Additional National Insurance Contributions for employees and an increase in corporate and dividend tax

From April 2022, the UK Government plans to create a new social care levy which will see UK-wide tax and National Insurance Contribution (NICs) increases. There will be a 1.25% increase in NICs on earned income, with dividend tax rates also increasing by 1.25%. The money raised will be ringfenced for health and social care costs.

The levy will be a new tax and separate from NICs, but it will take some time for HMRC to update their IT systems. Initially the funds will be raised by increasing the NICs rates. Once HMRC systems have been updated, a new surcharge of 1.25% will replace the increase in NICs rates and will also apply to those working above State Pension age of 67.

How much extra employees have to pay?

The Health and Social Care Levy will apply to employees and employers liable for Class 1 NICs and to self-employed individuals liable for Class 4 NICs.

For an average basic rate employee earning £20,000 per annum, they will contribute an additional £130 a year. Meanwhile a typical higher rate employee earning £80,000 per annum will pay a further £880 a year.

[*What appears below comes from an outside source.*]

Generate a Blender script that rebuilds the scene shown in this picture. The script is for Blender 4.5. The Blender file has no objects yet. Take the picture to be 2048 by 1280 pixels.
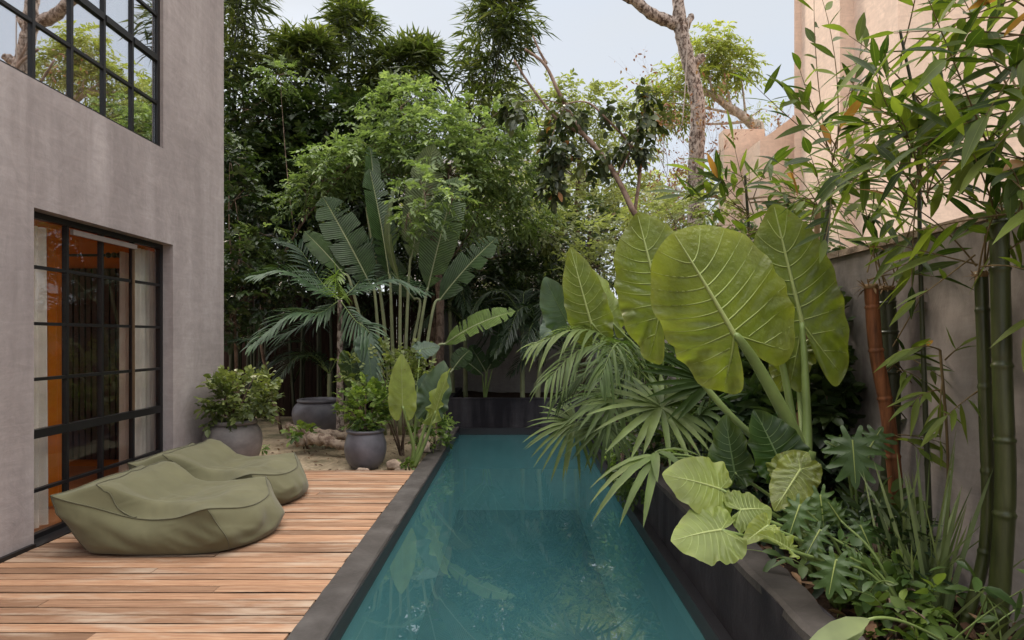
import bpy, math, random
import numpy as np
from mathutils import Vector, Matrix, noise as mnoise
R = math.radians
sc = bpy.context.scene
COL = sc.collection
# ------------------------------------------------------------------ camera
F, VX, VY, EYE = 1200.0, 1031.0, 675.0, 1.6      # focal length in photo pixels, vanishing point, eye height
cd = bpy.data.cameras.new('camera'); cam = bpy.data.objects.new('camera', cd); COL.objects.link(cam)
cam.location = (0, 0, EYE); cam.rotation_euler = (R(90), 0, 0)
cd.sensor_width = 36; cd.lens = 36*F/2048
cd.shift_x = -(VX-1024)/2048; cd.shift_y = (VY-640)/2048
cd.clip_start = .05; cd.clip_end = 2000
sc.camera = cam
# ------------------------------------------------------------------ sky and sun
SUN_EL, SUN_AZ = 34, 322          # compass degrees, 0 = +Y (into the picture), clockwise
w = bpy.data.worlds.new('World'); sc.world = w; w.use_nodes = True
nt = w.node_tree; N = nt.nodes; Lk = nt.links
bg = N['Background']; bg.inputs['Strength'].default_value = .12
sky = N.new('ShaderNodeTexSky'); sky.sky_type = 'NISHITA'; sky.sun_disc = False
sky.sun_elevation = R(SUN_EL); sky.sun_rotation = R(SUN_AZ); sky.air_density = 1.0; sky.dust_density = .8; sky.ozone_density = 1.5
tc = N.new('ShaderNodeTexCoord'); mp = N.new('ShaderNodeMapping'); mp.inputs['Scale'].default_value = (1.2, 1.2, 3.0)
mp.inputs['Location'].default_value = (.35, .1, .2)
nz = N.new('ShaderNodeTexNoise'); nz.inputs['Scale'].default_value = 1.7; nz.inputs['Detail'].default_value = 7; nz.inputs['Roughness'].default_value = .5
cr = N.new('ShaderNodeValToRGB'); cr.color_ramp.elements[0].position = .36; cr.color_ramp.elements[1].position = .68
cr.color_ramp.elements[0].color = (.84, .84, .84, 1); cr.color_ramp.elements[1].color = (.97, .97, .97, 1)
mx = N.new('ShaderNodeMix'); mx.data_type = 'RGBA'
Lk.new(tc.outputs['Generated'], mp.inputs[0]); Lk.new(mp.outputs[0], nz.inputs['Vector']); Lk.new(nz.outputs['Fac'], cr.inputs[0])
# the cloud layer is brighter overhead than near the horizon
sp = N.new('ShaderNodeSeparateXYZ'); Lk.new(tc.outputs['Generated'], sp.inputs[0])
mr = N.new('ShaderNodeMapRange'); mr.inputs[1].default_value = 0.54; mr.inputs[2].default_value = .9; mr.inputs[3].default_value = 3.4; mr.inputs[4].default_value = 24.0
Lk.new(sp.outputs['Z'], mr.inputs[0])
vm = N.new('ShaderNodeVectorMath'); vm.operation = 'SCALE'; Lk.new(mr.outputs[0], vm.inputs['Scale'])
warm = N.new('ShaderNodeMix'); warm.data_type = 'RGBA'; warm.inputs[6].default_value = (.94, .985, 1.04, 1); warm.inputs[7].default_value = (1.02, .985, .935, 1)
mw = N.new('ShaderNodeMapRange'); mw.inputs[1].default_value = .54; mw.inputs[2].default_value = .75; Lk.new(sp.outputs['Z'], mw.inputs[0]); Lk.new(mw.outputs[0], warm.inputs[0]); Lk.new(warm.outputs[2], vm.inputs[0])
Lk.new(cr.outputs[0], mx.inputs[0]); Lk.new(sky.outputs[0], mx.inputs[6]); Lk.new(vm.outputs[0], mx.inputs[7]); Lk.new(mx.outputs[2], bg.inputs['Color'])
sl = bpy.data.lights.new('sun', 'SUN'); sl.energy = 1.5; sl.angle = R(14); sl.color = (1, .86, .7)
so = bpy.data.objects.new('sun', sl); COL.objects.link(so); so.location = (-6, 12, 20)
sd = Vector((math.sin(R(SUN_AZ))*math.cos(R(SUN_EL)), math.cos(R(SUN_AZ))*math.cos(R(SUN_EL)), math.sin(R(SUN_EL))))
so.rotation_euler = sd.to_track_quat('Z', 'Y').to_euler()
sc.view_settings.view_transform = 'Standard'; sc.view_settings.look = 'None'
sc.view_settings.exposure = 0.98; sc.view_settings.gamma = 1
sc.cycles.max_bounces = 10; sc.cycles.transparent_max_bounces = 16; sc.cycles.diffuse_bounces = 4; sc.cycles.glossy_bounces = 4
sc.cycles.caustics_reflective = False; sc.cycles.caustics_refractive = False; sc.cycles.sample_clamp_indirect = 6
sc.cycles.use_denoising = True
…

The NIC increase will also apply to employers as well, who will pay an additional 1.25% in employer NIC’s from April 2022. Employers will have to pay the levy for employees earning above the Secondary Threshold of National Insurance, which is £8,840 in 2021-22. Existing reliefs will continue to apply for employers of apprentices under the age of 25, all employees under the age of 21, armed services veterans and new employees in Freeports from April 2022.

The Health and Social Care Levy will become a separate tax on earned income from April 2023 and NICs rates will then be reduced by the temporary increase.

Working pensioners over the age of 65 are currently exempt from NICs. However, from April 2023, working pensioners will also be required to pay their 1.25% contributions to the health and social care levy.

Dividend tax on shares is also set to rise:

Individuals who receive dividend income will face a higher tax bill as all rates of dividend tax will increase by 1.25% from April 2022.

The dividend tax is applicable on dividend income above the frozen £2,000 dividend allowance and above the £12,570 personal allowance. Dividends on assets held in ISAs are excluded from the dividend tax.

From the 2022-23 tax year, basic rate dividend tax will be charged at 8.75% instead of 7.5% this year. Higher rate dividend taxpayers will be charged at 33.75% instead of 32.5% and additional rate dividend taxpayers will pay 39.35% instead of 38.1% respectively:

Many small business owners operating through limited companies will pay themselves a combination of a modest PAYE salary and the remainder in dividends. This tax increase on dividend income follows the announcement that Corporation Tax is also due to rise.

From April 2023, Corporation Tax is set to rise from 19% to 25%. The government will introduce a new Small Profits Rate of 19% for companies with annual profits of £50,000 or less and for companies with profits between £50,000 and £250,000, they will pay tax at the main rate of 25% reduced by a marginal relief providing a gradual increase in their tax rate.